[Written task] Omitting the pictures, copy exactly each line from the one containing "Write a Blender" up to and including the one containing "except Exception: pass".

[Data listing]
───
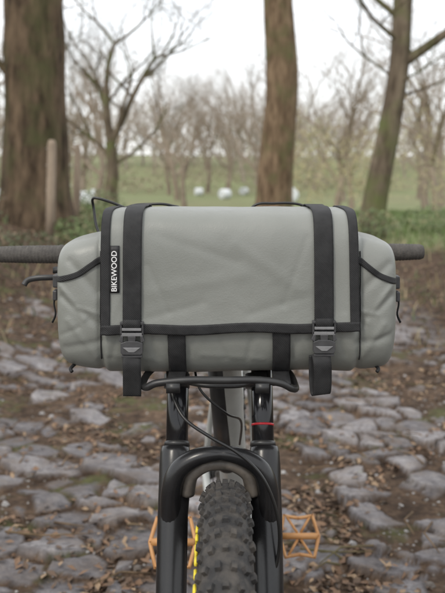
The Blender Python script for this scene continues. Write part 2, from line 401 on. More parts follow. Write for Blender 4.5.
V,F=tube([(FX,1.475,1.045),(FX,1.45,1.038)],.019,16); b.add(V,F); b.obj('stem',M_satin,bike)
def bar_pt(x):
    c=-.0225; t=(x-c); return (x,1.470+.045*max(0,abs(t)-.05)/.32,1.036-.003*max(0,abs(t)-.05)/.32+.006*t)
b=MB(); xs=np.linspace(-.400,.350,40)
V,F=tube([bar_pt(x) for x in xs],[.0111 if abs(x+.02)>.08 else .0159 for x in xs],16); b.add(V,F); b.obj('handlebar',M_satin,bike)
for a0,a1,nm in((-.415,-.275,'1'),(.353,.225,'2')):
    b=MB(); n=90; pts=[];rr=[]
    for i in range(n):
        t=i/(n-1); pts.append(bar_pt(a0+(a1-a0)*t))
        base=.0130+.0024*t+.0008*math.sin(t*math.pi)+(.001 if t>.93 else 0); rr.append(base+(.0006 if i%4<2 else 0) if 1<i<n-2 else base*.93)
    V,F=tube(pts,rr,24); b.add(V,F); b.obj('grip_'+nm,M_grip,bike)
for s,nm in((-1,'1'),(1,'2')):
    b=MB(); c=-.0225
    X=lambda d:c+s*d
    V,F=tube([(X(.225),1.475,1.030),(X(.195),1.462,1.022),(X(.16),1.455,1.022)],[.011,.010,.009],14); b.add(V,F)
    V,F=tube([bar_pt(X(.232)),bar_pt(X(.242))],.0165,18); b.add(V,F)
    if s<0: Pp=[(X(.20),1.455,1.012),(X(.235),1.435,1.002),(X(.262),1.428,1.001),(X(.285),1.428,1.000),(X(.302),1.430,.996),(X(.308),1.428,.988)]
    else: Pp=[(X(.20),1.455,1.014),(X(.235),1.44,1.004),(X(.280),1.435,1.000),(X(.302),1.437,1.001),(X(.312),1.438,.994)]
    V,F=tube(smoothpath(Pp,6),.0050,10,up=(0,-1,0),flat=.7); b.add(V,F)
    V,F=box(X(.250),1.44,1.012,.022,.016,.010); b.add(V,F)
    b.obj('brake_lever_'+nm,M_satin,bike)
b=MB()
def hose(P,r=.0024):
    V,F=tube(smoothpath(P,8),r,8); b.add(V,F)
hose([(-.185,1.46,1.03),(-.215,1.48,1.075),(-.224,1.49,1.115),(-.224,1.48,1.130),(-.213,1.475,1.131),(-.190,1.475,1.124),(-.165,1.48,1.114),(-.13,1.49,1.106),(-.06,1.47,1.08),(-.02,1.42,.97),(-.02,1.36,.90)])
hose([(-.175,1.46,1.03),(-.18,1.49,1.10),(-.160,1.49,1.117),(-.125,1.48,1.121),(-.09,1.48,1.119),(-.06,1.50,1.10),(.0,1.50,1.0),(.01,1.46,.93)])
hose([(.16,1.46,1.03),(.17,1.48,1.09),(.14,1.50,1.118),(.09,1.49,1.122),(.05,1.49,1.114),(.02,1.50,1.05)])
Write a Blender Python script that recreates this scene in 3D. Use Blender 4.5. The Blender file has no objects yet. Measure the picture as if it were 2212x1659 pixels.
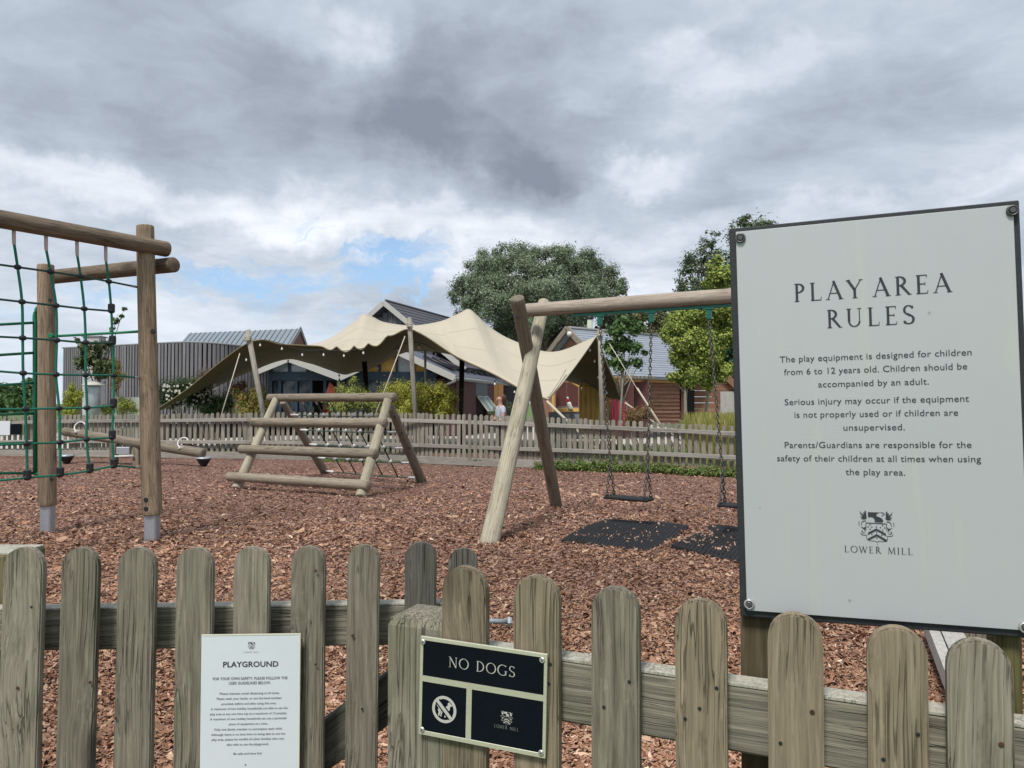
import bpy, bmesh, math, random
import numpy as np
from mathutils import Vector, Matrix
random.seed(7); rng = np.random.default_rng(11)
R = math.radians
SC = bpy.context.scene
# ---------------------------------------------------------------- camera
H = 1.40; F = 1662.0; CX, CY = 1106.0, 829.5; HOR = 870.0
PITCH = math.atan((HOR-CY)/F)
cam = bpy.data.cameras.new('camera'); co = bpy.data.objects.new('camera', cam)
SC.collection.objects.link(co); SC.camera = co
co.location = (0, 0, H); co.rotation_euler = (R(90)+PITCH, 0, 0)
cam.sensor_width = 36; cam.lens = 36*F/2212.0; cam.clip_end = 3000; cam.clip_start = .05
# ---------------------------------------------------------------- sun, sky, exposure
SUN_EL, SUN_AZ = R(58), R(205)        # azimuth clockwise from +Y (north)
sl = bpy.data.lights.new('sun', 'SUN'); sl.energy = 2.2; sl.angle = R(13); sl.color = (1, .96, .9)
so = bpy.data.objects.new('sun', sl); SC.collection.objects.link(so)
sd = Vector((math.sin(SUN_AZ)*math.cos(SUN_EL), math.cos(SUN_AZ)*math.cos(SUN_EL), math.sin(SUN_EL)))
so.rotation_euler = sd.to_track_quat('Z', 'Y').to_euler()
SC.view_settings.view_transform = 'Standard'; SC.view_settings.look = 'None'
SC.view_settings.exposure = 0.80; SC.view_settings.gamma = 1; SC.view_settings.use_curve_mapping = False
try:
    SC.cycles.max_bounces = 5; SC.cycles.diffuse_bounces = 3; SC.cycles.glossy_bounces = 2
    SC.cycles.transparent_max_bounces = 8; SC.cycles.sample_clamp_indirect = 6
except Exception: pass

class NT:
    """small node helper"""
    def __init__(s, tree): s.t = tree; s.t.nodes.clear()
    def n(s, typ, **k):
        nd = s.t.nodes.new(typ)
        for a, b in k.items():
            if a.startswith('i_'):
                key = a[2:]; key = int(key) if key.isdigit() else key.replace('_', ' ')
                s.set(nd.inputs[key], b)
            else: setattr(nd, a, b)
        return nd
    def set(s, inp, v):
        if isinstance(v, bpy.types.NodeSocket): s.t.links.new(v, inp)
        else: inp.default_value = v
    def math(s, op, a, b=0.0, c=0.0, clamp=False):
        nd = s.n('ShaderNodeMath', operation=op, use_clamp=clamp)
        s.set(nd.inputs[0], a); s.set(nd.inputs[1], b); s.set(nd.inputs[2], c); return nd.outputs[0]
    def vm(s, op, a, b=(0, 0, 0)):
        nd = s.n('ShaderNodeVectorMath', operation=op)
        s.set(nd.inputs[0], a)
        if op == 'SCALE': s.set(nd.inputs['Scale'], b)
        else: s.set(nd.inputs[1], b)
        return nd.outputs['Value'] if op in ('LENGTH', 'DOT_PRODUCT', 'DISTANCE') else nd.outputs[0]
    def ss(s, v, a, b, lo=0.0, hi=1.0):
        nd = s.n('ShaderNodeMapRange', interpolation_type='SMOOTHSTEP')
        s.set(nd.inputs[0], v); s.set(nd.inputs[1], a); s.set(nd.inputs[2], b); s.set(nd.inputs[3], lo); s.set(nd.inputs[4], hi)
        return nd.outputs[0]
    def mix(s, f, a, b, mode='MIX'):
        nd = s.n('ShaderNodeMix', data_type='RGBA', blend_type=mode)
        s.set(nd.inputs[0], f); s.set(nd.inputs[6], a if isinstance(a, bpy.types.NodeSocket) else (*a, 1))
        s.set(nd.inputs[7], b if isinstance(b, bpy.types.NodeSocket) else (*b, 1)); return nd.outputs[2]
    def noise(s, vec, scale=5, detail=3, rough=.5, dist=0.0, col=False):
        nd = s.n('ShaderNodeTexNoise'); s.set(nd.inputs['Vector'], vec)
        nd.inputs['Scale'].default_value = scale; nd.inputs['Detail'].default_value = detail
        nd.inputs['Roughness'].default_value = rough; nd.inputs['Distortion'].default_value = dist
        return nd.outputs['Color'] if col else nd.outputs['Fac']
    def ramp(s, f, stops):
        nd = s.n('ShaderNodeValToRGB'); s.set(nd.inputs[0], f); e = nd.color_ramp.elements
        while len(e) < len(stops): e.new(.5)
        for k, (p, c) in enumerate(stops): e[k].position = p; e[k].color = (*c, 1)
        return nd.outputs[0]

world = bpy.data.worlds.new('World'); SC.world = world; world.use_nodes = True
w = NT(world.node_tree)
sky = w.n('ShaderNodeTexSky', sky_type='NISHITA', sun_disc=False, sun_elevation=SUN_EL, sun_rotation=SUN_AZ,
          altitude=100, air_density=1.0, dust_density=.6, ozone_density=1.5)
tc = w.n('ShaderNodeTexCoord'); D = w.vm('NORMALIZE', tc.outputs['Generated'])
sx = w.n('ShaderNodeSeparateXYZ'); w.set(sx.inputs[0], D); dx, dy, dz = sx.outputs
den = w.math('ADD', w.math('MAXIMUM', dz, 0.0), .16)
cx_ = w.n('ShaderNodeCombineXYZ'); w.set(cx_.inputs[0], w.math('DIVIDE', dx, den)); w.set(cx_.inputs[1], w.math('DIVIDE', dy, den)); w.set(cx_.inputs[2], 3.3)
P = cx_.outputs[0]
wob = w.vm('SCALE', w.vm('SUBTRACT', w.noise(P, 1.6, 4, .6, col=True), (.5, .5, .5)), .5)
DW = w.vm('ADD', D, w.vm('SCALE', w.vm('SUBTRACT', w.noise(D, 4.5, 6, .62, col=True), (.5, .5, .5)), .22))
PW = w.vm('ADD', P, wob)
n1 = w.noise(PW, .85, 7, .56); n2 = w.noise(PW, 2.6, 8, .6); n3 = w.noise(w.vm('ADD', P, (7, 3, 1)), .55, 5, .5)
def blob(x, y, rx, ry, soft=.5):
    """elliptical patch of cloud fixed in the sky, centred on a compass direction"""
    u = (x-CX)/F; v = (CY-y)/F
    c = Vector((u, math.cos(PITCH)-v*math.sin(PITCH), math.sin(PITCH)+v*math.cos(PITCH)))
    k = 1/c.length; c.normalize()
    d = w.vm('SUBTRACT', DW, tuple(c)); d = w.vm('MULTIPLY', d, (F/rx/k, 2.0, F/ry/k))
    return w.ss(w.vm('LENGTH', d), 1.0+soft, 1.0-soft)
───
[Answer to this problem]
Write a Blender Python script that recreates this scene in 3D. Use Blender 4.5. The Blender file has no objects yet. Measure the picture as if it were 2212x1659 pixels.
import bpy, bmesh, math, random
import numpy as np
from mathutils import Vector, Matrix
random.seed(7); rng = np.random.default_rng(11)
R = math.radians
SC = bpy.context.scene
# ---------------------------------------------------------------- camera
H = 1.40; F = 1662.0; CX, CY = 1106.0, 829.5; HOR = 870.0
PITCH = math.atan((HOR-CY)/F)
cam = bpy.data.cameras.new('camera'); co = bpy.data.objects.new('camera', cam)
SC.collection.objects.link(co); SC.camera = co
co.location = (0, 0, H); co.rotation_euler = (R(90)+PITCH, 0, 0)
cam.sensor_width = 36; cam.lens = 36*F/2212.0; cam.clip_end = 3000; cam.clip_start = .05
# ---------------------------------------------------------------- sun, sky, exposure
SUN_EL, SUN_AZ = R(58), R(205)        # azimuth clockwise from +Y (north)
sl = bpy.data.lights.new('sun', 'SUN'); sl.energy = 2.2; sl.angle = R(13); sl.color = (1, .96, .9)
so = bpy.data.objects.new('sun', sl); SC.collection.objects.link(so)
sd = Vector((math.sin(SUN_AZ)*math.cos(SUN_EL), math.cos(SUN_AZ)*math.cos(SUN_EL), math.sin(SUN_EL)))
so.rotation_euler = sd.to_track_quat('Z', 'Y').to_euler()
SC.view_settings.view_transform = 'Standard'; SC.view_settings.look = 'None'
SC.view_settings.exposure = 0.80; SC.view_settings.gamma = 1; SC.view_settings.use_curve_mapping = False
try:
    SC.cycles.max_bounces = 5; SC.cycles.diffuse_bounces = 3; SC.cycles.glossy_bounces = 2
    SC.cycles.transparent_max_bounces = 8; SC.cycles.sample_clamp_indirect = 6
except Exception: pass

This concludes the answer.